AR Rahman’s Marakkuma Nenjam concert: A fan’s bitter experience

Thousands, who were unable to enter, wait to exit AR Rahman’s Marakkuma Nenjam concert in Chennai

Thousands, who were unable to enter, wait to exit AR Rahman’s Marakkuma Nenjam concert in Chennai

“Stop the show!” chanted a group of middle-aged women snaking through the mammoth crowd at ECR’s Adityaram Palace grounds on Sunday evening as AR Rahman and team’s rendition of ‘Ponni Nadhi’ cut through the air at 7.30pm. 

As I scurried past thousands at the gates to the much-anticipated Marakkuma Nenjam concert, armed with ‘Gold’ passes, I often stopped to look up. I needed to draw air. 

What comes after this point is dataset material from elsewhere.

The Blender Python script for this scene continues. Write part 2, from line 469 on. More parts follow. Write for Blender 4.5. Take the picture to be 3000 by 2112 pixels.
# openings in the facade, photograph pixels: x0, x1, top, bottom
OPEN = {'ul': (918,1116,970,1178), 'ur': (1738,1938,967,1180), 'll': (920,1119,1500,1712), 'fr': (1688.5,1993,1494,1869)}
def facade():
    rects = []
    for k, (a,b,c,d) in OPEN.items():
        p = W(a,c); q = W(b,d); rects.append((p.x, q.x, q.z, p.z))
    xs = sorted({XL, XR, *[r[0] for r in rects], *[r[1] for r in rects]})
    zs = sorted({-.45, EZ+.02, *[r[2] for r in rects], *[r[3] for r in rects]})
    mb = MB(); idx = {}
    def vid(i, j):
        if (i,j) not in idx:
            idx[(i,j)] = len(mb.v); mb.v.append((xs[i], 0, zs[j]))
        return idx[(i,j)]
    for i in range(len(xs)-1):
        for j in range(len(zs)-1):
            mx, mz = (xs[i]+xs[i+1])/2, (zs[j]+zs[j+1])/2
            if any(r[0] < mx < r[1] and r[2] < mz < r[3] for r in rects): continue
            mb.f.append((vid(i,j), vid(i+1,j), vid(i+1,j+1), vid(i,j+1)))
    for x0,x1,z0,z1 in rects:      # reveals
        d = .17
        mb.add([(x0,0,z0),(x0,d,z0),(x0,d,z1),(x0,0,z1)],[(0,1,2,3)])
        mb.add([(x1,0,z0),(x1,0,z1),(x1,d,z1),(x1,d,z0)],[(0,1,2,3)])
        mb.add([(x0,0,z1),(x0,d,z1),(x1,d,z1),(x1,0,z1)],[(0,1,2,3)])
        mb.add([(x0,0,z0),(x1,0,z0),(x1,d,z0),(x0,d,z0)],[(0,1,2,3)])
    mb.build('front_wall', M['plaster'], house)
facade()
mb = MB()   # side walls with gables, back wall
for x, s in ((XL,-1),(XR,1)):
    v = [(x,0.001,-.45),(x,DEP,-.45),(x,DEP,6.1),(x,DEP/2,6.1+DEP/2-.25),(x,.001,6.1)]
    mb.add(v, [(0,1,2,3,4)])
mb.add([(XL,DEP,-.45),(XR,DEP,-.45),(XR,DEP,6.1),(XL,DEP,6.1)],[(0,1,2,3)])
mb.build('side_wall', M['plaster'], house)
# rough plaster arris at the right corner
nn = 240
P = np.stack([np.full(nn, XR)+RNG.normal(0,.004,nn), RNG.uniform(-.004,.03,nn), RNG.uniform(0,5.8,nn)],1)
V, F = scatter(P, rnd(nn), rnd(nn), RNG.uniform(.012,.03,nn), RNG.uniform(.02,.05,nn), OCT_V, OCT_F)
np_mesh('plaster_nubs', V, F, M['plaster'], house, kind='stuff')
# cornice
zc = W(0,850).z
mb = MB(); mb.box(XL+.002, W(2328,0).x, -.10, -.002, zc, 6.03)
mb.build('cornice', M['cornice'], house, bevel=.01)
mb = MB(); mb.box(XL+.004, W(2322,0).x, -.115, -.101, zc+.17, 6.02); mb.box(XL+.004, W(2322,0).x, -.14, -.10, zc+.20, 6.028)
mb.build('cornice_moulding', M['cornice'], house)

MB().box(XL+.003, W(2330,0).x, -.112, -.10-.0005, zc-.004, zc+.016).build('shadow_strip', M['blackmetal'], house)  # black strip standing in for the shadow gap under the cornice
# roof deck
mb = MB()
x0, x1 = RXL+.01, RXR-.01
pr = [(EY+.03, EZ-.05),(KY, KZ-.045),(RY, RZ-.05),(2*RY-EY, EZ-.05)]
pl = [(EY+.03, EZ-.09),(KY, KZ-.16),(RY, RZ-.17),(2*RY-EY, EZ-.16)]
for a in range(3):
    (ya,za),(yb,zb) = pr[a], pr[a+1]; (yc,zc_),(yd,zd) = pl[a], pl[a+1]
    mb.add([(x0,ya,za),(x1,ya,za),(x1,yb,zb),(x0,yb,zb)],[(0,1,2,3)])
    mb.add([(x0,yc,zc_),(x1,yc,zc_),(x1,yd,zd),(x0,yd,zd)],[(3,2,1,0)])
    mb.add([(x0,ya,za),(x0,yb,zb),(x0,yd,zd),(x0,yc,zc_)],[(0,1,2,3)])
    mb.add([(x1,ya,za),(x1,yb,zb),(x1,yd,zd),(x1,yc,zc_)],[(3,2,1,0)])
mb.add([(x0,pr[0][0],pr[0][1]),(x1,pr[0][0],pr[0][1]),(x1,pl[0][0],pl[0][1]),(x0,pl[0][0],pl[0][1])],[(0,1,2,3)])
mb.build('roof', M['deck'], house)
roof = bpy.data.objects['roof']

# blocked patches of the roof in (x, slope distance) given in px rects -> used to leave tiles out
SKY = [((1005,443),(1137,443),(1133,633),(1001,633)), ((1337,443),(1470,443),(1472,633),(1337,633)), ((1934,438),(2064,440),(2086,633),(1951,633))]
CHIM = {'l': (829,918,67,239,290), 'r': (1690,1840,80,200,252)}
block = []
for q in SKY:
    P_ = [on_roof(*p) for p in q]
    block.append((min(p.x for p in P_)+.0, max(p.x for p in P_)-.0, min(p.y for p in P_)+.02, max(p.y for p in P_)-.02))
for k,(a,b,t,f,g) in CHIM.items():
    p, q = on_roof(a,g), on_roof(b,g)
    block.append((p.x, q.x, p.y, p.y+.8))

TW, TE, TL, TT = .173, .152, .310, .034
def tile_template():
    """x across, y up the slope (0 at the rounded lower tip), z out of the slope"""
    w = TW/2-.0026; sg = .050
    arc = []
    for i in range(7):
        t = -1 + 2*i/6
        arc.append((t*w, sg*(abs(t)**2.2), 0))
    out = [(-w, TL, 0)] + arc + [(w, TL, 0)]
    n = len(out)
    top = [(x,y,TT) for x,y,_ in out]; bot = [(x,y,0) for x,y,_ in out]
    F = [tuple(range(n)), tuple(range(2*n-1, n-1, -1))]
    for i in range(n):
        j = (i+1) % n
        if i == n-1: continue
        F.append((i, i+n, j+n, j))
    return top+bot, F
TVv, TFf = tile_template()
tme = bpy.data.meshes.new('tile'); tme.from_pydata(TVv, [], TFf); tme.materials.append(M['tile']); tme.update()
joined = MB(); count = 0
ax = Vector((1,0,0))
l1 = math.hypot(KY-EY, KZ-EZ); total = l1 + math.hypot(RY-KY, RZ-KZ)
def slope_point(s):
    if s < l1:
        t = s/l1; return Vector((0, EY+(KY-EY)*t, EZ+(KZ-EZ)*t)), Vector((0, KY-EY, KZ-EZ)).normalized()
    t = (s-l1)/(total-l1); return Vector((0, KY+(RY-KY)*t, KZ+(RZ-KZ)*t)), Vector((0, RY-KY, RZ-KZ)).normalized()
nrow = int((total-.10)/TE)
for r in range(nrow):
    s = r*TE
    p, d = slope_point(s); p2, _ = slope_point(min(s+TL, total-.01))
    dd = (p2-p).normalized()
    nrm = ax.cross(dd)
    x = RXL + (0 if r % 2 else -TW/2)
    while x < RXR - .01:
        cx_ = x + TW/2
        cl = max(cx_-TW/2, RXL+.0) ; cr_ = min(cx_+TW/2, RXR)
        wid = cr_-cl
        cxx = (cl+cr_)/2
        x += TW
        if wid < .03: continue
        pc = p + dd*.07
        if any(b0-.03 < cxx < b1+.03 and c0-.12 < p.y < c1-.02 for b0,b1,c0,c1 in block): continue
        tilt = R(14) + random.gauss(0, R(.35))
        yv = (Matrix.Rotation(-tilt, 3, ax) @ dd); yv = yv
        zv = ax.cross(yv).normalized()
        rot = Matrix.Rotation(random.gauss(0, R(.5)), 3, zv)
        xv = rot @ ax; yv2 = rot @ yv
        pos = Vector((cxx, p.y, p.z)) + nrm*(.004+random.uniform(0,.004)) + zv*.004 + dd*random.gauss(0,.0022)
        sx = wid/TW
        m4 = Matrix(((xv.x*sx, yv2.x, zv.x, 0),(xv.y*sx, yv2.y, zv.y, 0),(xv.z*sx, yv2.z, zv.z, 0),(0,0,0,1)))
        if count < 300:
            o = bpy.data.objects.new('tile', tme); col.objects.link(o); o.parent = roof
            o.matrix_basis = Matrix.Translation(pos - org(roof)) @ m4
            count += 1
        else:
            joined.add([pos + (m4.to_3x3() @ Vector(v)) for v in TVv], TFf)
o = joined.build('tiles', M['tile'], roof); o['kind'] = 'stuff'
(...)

It all started with a gruelling three-hour ride on a chock-a-block ECR. I reached the venue five minutes into the start of the concert. The venue, the gates to which opened at 3pm, was left with no standing ground for ticket holders even half an hour before the concert began. 

Not many attendees, particularly the elderly, anticipated a four-kilometre walk to the venue (of which three kilometres were from the entry point to the stage). This took me another forty minutes, only to be met with a barrage of distressed attendees attempting to scan their online passes: the first point of hold up. The second point of hold up, at the gates to ‘Silver’/ ‘Gold’/ ‘Diamond’ passes, saw crying children and frazzled seniors. Many jumped over barricades, and stood atop emergency fire stations and catering trucks to sneak in a view.

Music composer AR Rahman

Music composer AR Rahman
| Photo Credit:
SUJIT JAISWAL

The scene was that of utter chaos as several thousand ticket holders steadily warned others walking in with faint hope.

Many women, including me, were forced to strike a defensive pose to wade through the crowd to avoid uncalled-for shoving. Despite this, there had been reports of groping on social media platforms like X (formerly Twitter). I left the venue feeling unsafe and extremely claustrophobic.  

On the walk back, I was met with a swelling group of people who were conveying their grievances to anyone who listened. An unwell woman, who was being escorted back to the entry point on a bike, had completely lost consciousness. The policeman who accompanied her tried desperately for an ambulance. Fifteen minutes later, a car whizzed past with the attendee, as the ambulance was nowhere to be found.   

“It’s not just about the refund, action should be taken. Who will be held accountable? What is the solution?” Uma Senthil, an attendee from Porur, asked. 

The way back home stretched through a three-hour-long drive, with deviations to OMR via Kovalam to evade static traffic. I reached home at 12.00am, after an eight-hour long misadventure, from an AR Rahman concert that I never saw.